Volvo invented the seatbelt. Can it make self-driving vehicles safer?
That’s the question facing Nils Jaeger, president of Volvo Autonomous Solutions, who is leading the business at a time when it seems self-driving tech has finally arrived—and is increasingly under scrutiny.
“Volvo was the company which invented the three-point safety belt, and we also think that with autonomous technology, we can take the next step, which is as important as the three-point safety belt once was,” Jaeger told me in an onstage interview at the Toronto Global Forum last week.
“Why do we think so? When we look at trucking … we continue to see fatalities, accidents, near-misses every day.”
The Volvo Group’s AV tech unit—a relatively new group established in 2020—seems both literally and figuratively on the other side of the map from Silicon Valley, with its robotaxi fever. Its breakthroughs have come in Norwegian fjord country, not city streets.
While Volvo is working on self-driving passenger cars, Jaeger’s division is focused on applications like long-haul trucking, ports and mining—for which countries like Canada need to repair broken supply chains and develop critical-minerals mines. It addresses issues like the “elephant to ant” problem, where EV mining trucks can’t handle as much cargo because of their giant batteries, so they must be replaced with smaller vehicles making more frequent, efficient trips—all without fatiguing drivers or creating the need for even more labour in remote areas.

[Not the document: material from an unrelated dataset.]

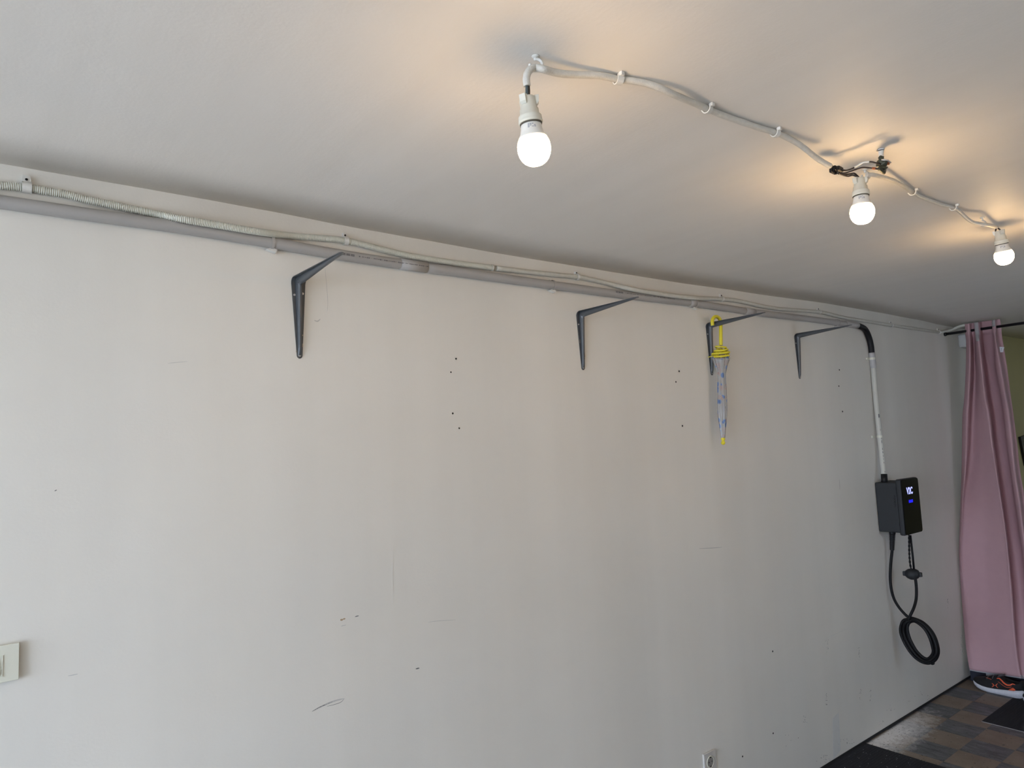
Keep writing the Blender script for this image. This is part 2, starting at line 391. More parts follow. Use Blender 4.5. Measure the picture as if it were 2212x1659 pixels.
# heart-shaped lifted paint flakes round the lowest hole
stroke('paint_flake', [(980, 926), (985, 934), (992, 942), (995, 943)], 2.6, PLAST, 0.0012)
stroke('paint_flake', [(995, 942), (1002, 935), (1007, 922), (1004, 913)], 2.4, PLAST, 0.0012)
stroke('paint_flake', [(1004, 913), (1000, 917), (996, 924)], 1.8, PLAST, 0.0012)
stroke('scuff_mark', [(676, 1536), (690, 1528), (712, 1518), (730, 1512), (744, 1509)], 3.4, SCUFFL)
stroke('scuff_mark', [(674, 1537), (688, 1529), (706, 1521), (718, 1516)], 1.6, SCUFF)
stroke('scuff_mark', [(706, 1526), (722, 1522), (736, 1517), (743, 1510)], 1.0, SCUFF)
stroke('scuff_mark', [(767, 1332.5), (771, 1331), (775, 1330)], 2.0, SCUFF)
stroke('scuff_mark', [(898, 1445), (902, 1444), (906, 1443)], 2.8, SCUFF)
stroke('scuff_mark', [(118, 1061), (120, 1059.5), (123, 1058)], 1.8, SCUFF)
stroke('scuff_mark', [(147, 1460), (154, 1459), (162, 1457), (168, 1456)], 2.0, SCUFFL)
stroke('scuff_mark', [(679, 692), (686, 694), (692, 689)], 3.0, SCUFFL)
stroke('scuff_mark', [(735, 1339), (738, 1339), (741, 1338)], 4.0, RUSTY); stroke('scuff_mark', [(741, 1337), (743, 1337), (746, 1336)], 3.2, RUSTY)
stroke('scuff_mark', [(737, 1353), (742, 1351), (748, 1350)], 1.6, SCUFFL)
stroke('scuff_mark', [(362, 785), (380, 783), (405, 781)], 1.0, SCUFFL); stroke('scuff_mark', [(925, 1344), (950, 1341), (985, 1339)], 1.2, SCUFFL)
stroke('scuff_mark', [(1510, 1185), (1535, 1184), (1560, 1182)], 1.6, SCUFFL)
stroke('scuff_mark', [(1813, 1035), (1814, 1048), (1814, 1058)], 1.0, SCUFFL)
stroke('scuff_mark', [(702, 578), (705, 610), (708, 650), (707, 672)], 0.9, SCUFFL)
stroke('paint_chip', [(270, 561), (270, 569)], 2.2, PLAST, 0.001)
stroke('paint_chip', [(849, 1170), (848, 1250), (849, 1318)], 1.4, PLAST, 0.0008)
stroke('paint_chip', [(1778, 1383), (1800, 1372), (1835, 1356), (1865, 1345)], 1.5, PLAST, 0.0008)
stroke('paint_chip', [(1695, 1548), (1700, 1536), (1707, 1526)], 1.6, PLAST, 0.0008)
stroke('paint_chip', [(1615, 1646), (1640, 1630), (1670, 1616)], 1.2, PLAST, 0.0006)
DUSKY = mat('greyed_paint_patch', (0.69, 0.68, 0.64), 0.7, var=0.06, scale=40)
decal('paint_patch', [(1798, 1552), (1812, 1538), (1816, 1620), (1800, 1640)], DUSKY)
bm = NB()
for cx, cy, n, sx, sy in [(1787, 1397, 12, 4, 16), (1856, 1412, 12, 1.5, 14), (1859, 1500, 10, 1.5, 12), (1880, 1503, 12, 2, 12), (1785, 1512, 14, 2.5, 14), (1738, 1553, 8, 3, 8),
                          (2047, 1303, 14, 1.5, 12), (2078, 1395, 18, 2.2, 22), (1988, 1495, 4, 3, 6), (2006, 1508, 6, 4, 6), (1905, 1562, 6, 5, 5), (1780, 1640, 22, 10, 10), (1700, 1600, 5, 16, 12),
                          (1830, 1603, 14, 16, 7), (1925, 1530, 8, 10, 8), (1960, 1512, 8, 12, 8)]:
    for k in range(n):
        x = cx + random.gauss(0, 1)*sx*0.6; y = cy + random.uniform(-1, 1)*sy
        if y > 1658 - 0.619*(x-1780) - 6: continue
        c = onwall(x, y); s = random.uniform(0.0009, 0.0025)
        lathe(bm, [(0, s), (0.0004, s*0.8)], c, (0, -1, 0), 6, False)
sp = obj('mould_specks', bm, SCUFF, wall_left); sp['kind'] = 'stuff'

# ------------------------------------------------------------------ pipes and conduits along the wall
RP = 0.0165
pipe_edge = [(-60, 442), (0, 451), (200, 479), (400, 506), (560, 532), (760, 566), (960, 594), (1200, 626), (1350, 645.5), (1500, 663), (1640, 683), (1760, 697), (1852, 709)]
pipe_c = []
for x, y in pipe_edge:
    p = onwall(x, y, RP); pipe_c.append(Vector((p.x, -RP, p.z + RP*1.02)))
pipe_cl = [Vector(p) for p in cr(pipe_c, 10)]
def pipe_at(x):
    for a, b in zip(pipe_cl, pipe_cl[1:]):
        if a.x <= x <= b.x: return a.lerp(b, (x-a.x)/(b.x-a.x))
    return pipe_cl[0] if x < pipe_cl[0].x else pipe_cl[-1]
root = thing('conduit_pipe', 'long straight grey rigid pipe running along the top of the wall above the brackets', 'pipe', pipe_c[6])
def pipe_seg(xa, xb, r, m, name, ang=0.0):
    n = max(2, int((xb-xa)/0.05)); bm = NB()
    tube(bm, [pipe_at(xa + (xb-xa)*k/n) for k in range(n+1)], r, 20); return obj(name, bm, m, root)
xj = [onwall(925, 565, .03).x, onwall(1508, 655, .03).x, onwall(1626, 672, .03).x, onwall(1846, 700, .03).x, onwall(1860, 703, .03).x]
pipe_seg(pipe_cl[0].x, xj[0]-0.02, RP, GREYPIPE, 'pipe_section'); pipe_seg(xj[0]-0.02, xj[1]-0.02, RP, GREYPIPE, 'pipe_section')
pipe_seg(xj[1]-0.02, xj[3]-0.03, RP, GREYPIPE, 'pipe_section')
pipe_seg(xj[0]-0.10, xj[0], RP+0.0016, GREYPIPE2, 'sleeve'); pipe_seg(xj[1]-0.05, xj[1], RP+0.0014, GREYPIPE2, 'sleeve')
pipe_seg(xj[2]-0.05, xj[2]+0.03, RP+0.0014, GREYPIPE2, 'sleeve'); pipe_seg(xj[3]-0.09, xj[4], RP+0.002, GREYPIPE2, 'sleeve')
# faded factory print on the pipe: a block followed by small illegible characters
def pipe_print(x0, x1, blocks, ang=-0.35):
    bm = NB(); x = x0
    def stamp(xa, xb, a0, a1):
        q = []
        for xx, aa in ((xa, a0), (xb, a0), (xb, a1), (xa, a1)):
            c = pipe_at(xx); rr = RP + 0.0022
            q.append(c + Vector((0, -math.cos(aa)*rr, math.sin(aa)*rr)))
        ngon_prism(bm, q, (0, 0.0006, 0))
    for k in range(blocks):
        for rr in range(3):
            stamp(x, x+0.012, ang-0.16+rr*0.13, ang-0.07+rr*0.13)
        x += 0.015
    x += 0.012
    while x < x1:
        L = random.uniform(0.0015, 0.005); h = random.uniform(0.03, 0.10)
        stamp(x, x+L, ang-h, ang+h); x += L + random.choice([0.0015, 0.0015, 0.002, 0.006])
    o = obj('printed_marking', bm, PRINT, root); o['kind'] = 'stuff'; return o
pipe_print(onwall(737, 549, .03).x, onwall(924, 578, .03).x, 3, -0.05)
pipe_print(onwall(1329, 631, .03).x, onwall(1455, 648, .03).x, 3, 0.15)

# corrugated conduit then its painted smooth continuation, lying on top of the pipe
RC = 0.0105
cpx = [(-50, 396), (0, 401), (58, 405), (100, 413), (145, 420.5), (181, 430), (253, 445), (326, 460), (400, 474.5), (470, 486), (560, 501), (634, 510), (705, 515.5), (742, 519.5), (780, 527.5), (830, 540.5),
       (888, 553.5), (960, 565), (1010, 572), (1063, 578.5), (1135, 587), (1207, 594.5), (1243, 598), (1268, 602), (1322, 614.5), (1376, 627), (1449, 638), (1503, 644), (1548, 645.5), (1593, 650), (1650, 662.5),
       (1690, 668), (1754, 672.5), (1781, 676), (1817, 685), (1862, 692.5), (1925, 702.5), (2000, 713.5), (2028, 717.5)]
def cond_pt(px, py):
    off = RC + 0.001
    for _ in range(60):
        p = onwall(px, py, off); c = pipe_at(p.x)
        if p.x > pipe_cl[-1].x + 0.02 or math.hypot(p.y - c.y, p.z - c.z) >= RP + RC + 0.0022: break
        off += 0.001
    return p
cond = [cond_pt(x, y) for x, y in cpx]
cs = [Vector(p) for p in cr(cond, 8)]
isp = 19*8
path1 = resample(cs[:isp+1], 0.00108)
bm = NB(); rad = [(RC if (k % 4) in (0, 1) else RC-0.0019) for k in range(len(path1))]
tube(bm, path1, rad, 12)
tag(obj('corrugated_conduit', bm, CORR, origin=cond[10]), 'cream corrugated flexible conduit on top of the grey pipe, left half of the wall', 'conduit')
path2 = cs[isp+1:]
tail = [onz(2046, 713.5, 2.385), onz(2060, 706, 2.396), onz(2080, 699, 2.400)]
tail = [Vector((path2[-1].x + 0.03, -0.02, path2[-1].z + 0.004)), Vector((5.50, -0.045, 2.375)), Vector((5.53, -0.10, 2.397)), Vector((5.56, -0.2, ceilz(5.56)-RC))]
pp = list(path2) + [Vector(p) for p in cr([path2[-1]] + tail, 6)][1:]
bm = NB(); rp = [0.0098 + 0.0004*noise.noise(Vector((p.x*14, 0, 3))) for p in pp]
tube(bm, pp, rp, 14)
tag(obj('painted_conduit', bm, PAINTED, origin=cond[25]), 'painted over smooth flexible conduit sagging along the wall top from mid wall to the curtain', 'conduit')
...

While there are industries that tend to have labour shortages, Jaeger said AI is “clearly” not replacing those jobs.
“If you want to start today a career as a truck driver, you can do that, and we believe you will be able to go into retirement and you will not be replaced, because there is quite a shortage,” he said.
But, he said, AI can take humans out of the most dangerous parts of the supply chain, like hazardous areas of mines or weeks-long hauling trips that push drivers to their limits.
“For Volvo Group, looking at autonomous technology, it is, of course, something which we understood will play a major role going forward,” he said.
“We need to be focused … where we have expertise. Where are we strong, what’s our heritage? … Taking the human being out of this dangerous environment is something we believe is very important.”
Volvo Group has a partnership with Aurora, the U.S.-based self-driving truck company run by Canadian entrepreneur Chris Urmson, and has also invested in Waabi, the Toronto-based self-driving truck startup which Jaeger called a “shining star.”
Technology like Volvo’s, where fully driverless trucks haul limestone through Scandinavian tunnels, has understandably been overshadowed by Tesla supercomputers and the robotaxis proliferating on American streets. These vehicles have also seen some pushback amid safety concerns and anxiety over their potential to eliminate jobs.
Jaeger said he’s a fan of robotaxis, but concedes that the AV industry has “raised very high expectations” and may have underestimated the complexity of the technology.
“If you look at newspapers from 2017, then it would have suggested that by 2020 we would see that as a broad phenomenon already,” he said. “When I arrived at the airport yesterday, there was no robotaxi waiting for me.”
But now, AVs are not only here, they are generating revenue for Volvo Group—just starting in the quarry or loading bay instead of the taxi queue.
“Highway trucking is a much bigger case and a much better case. And much more important for our economies.”